Ángela Vallvey

El amiguismo español

Maravillosa amistad. Algunos decían que Sócrates tenía una casa muy maja. Y otros le criticaban que fuera demasiado pequeña, aunque eso fuese porque casi siempre estaba llena de amigos. ¡Ah, tener un amigo verdadero, que nos quiera por lo que somos, no por lo que parecemos o lo que tenemos...! Un amigo que no vea en nosotros una escalera sobre la que trepar social, laboral, económicamente... Un amigo que no viva encaramado en nuestra chepa, oteando el horizonte en busca de oportunidades. La amistad se cultiva como las orquídeas, con cuidado. Los amigos sufren nuestros dolores tanto como se alegran de nuestros triunfos y felicidad. El amigo no es amigote ni practica el amiguismo. Pero en «estepaís» a veces da la impresión de que abunda más el amiguismo que la auténtica amistad. Por lo menos en la vida pública, de la que siempre censuramos el nepotismo, descuidando el amiguismo. El nepotismo tiene la ventaja de que «canta» enseguida. A poco que se investigue, no es difícil averiguar que la señora, el cuñado y el hermano de Fulánez han acabado, por casualidad, siendo nombrados altos cargos de su ministerio.
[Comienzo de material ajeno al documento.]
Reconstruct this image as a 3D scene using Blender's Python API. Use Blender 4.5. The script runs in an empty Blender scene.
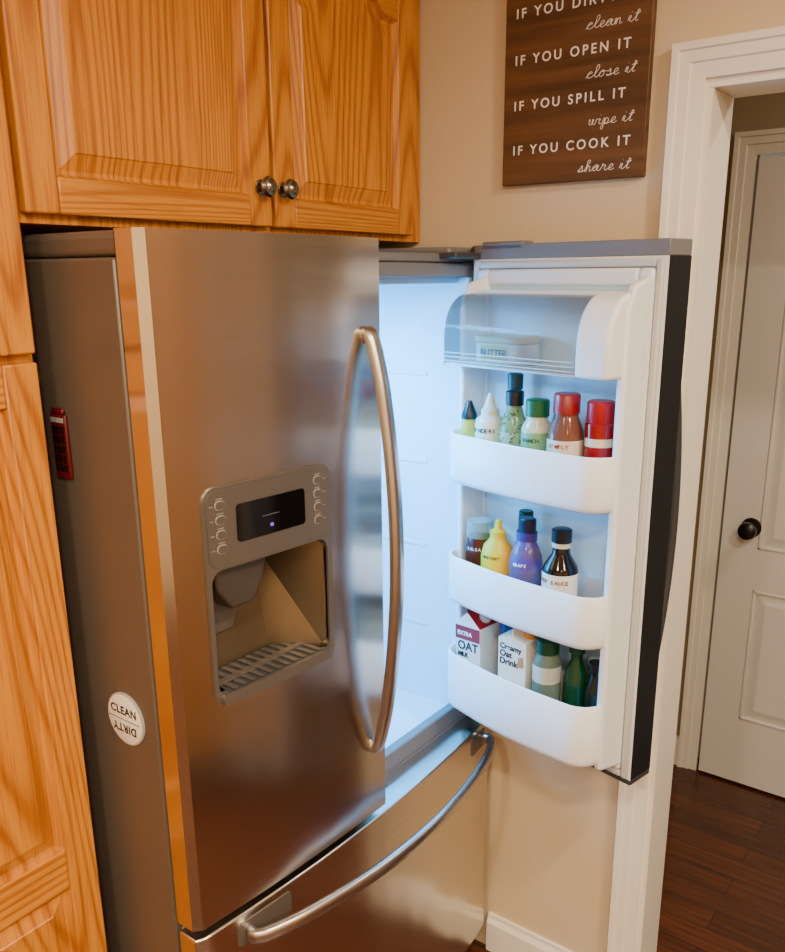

Sin embargo, el amiguismo pasa la prueba del algodón del enchufe familiar, del nepotista nombramiento digital, del chanchullete colateral, del pelotazo «recalificador de sueldos» para los parientes... Los amiguitos no tiene en común ni apellidos ni filiación. Enganchar a los amigos en el surtidor de un salario Nescafé institucional, a través de la práctica descarada del capitalismo de amiguetes –que tanto predicamento tiene en «estepaís»–, no deja huellas. En teoría. Olé por España, donde la amistad es un buen negocio. (Otro más).

Lo decía Alberto Casañal, en uno de sus metafísicamente esclarecedores cantares baturros: «Este año tengo el granero, lleno hasta arriba de trigo. Cuando la gente ‘s’entere’ ¡no me faltarán amigos!»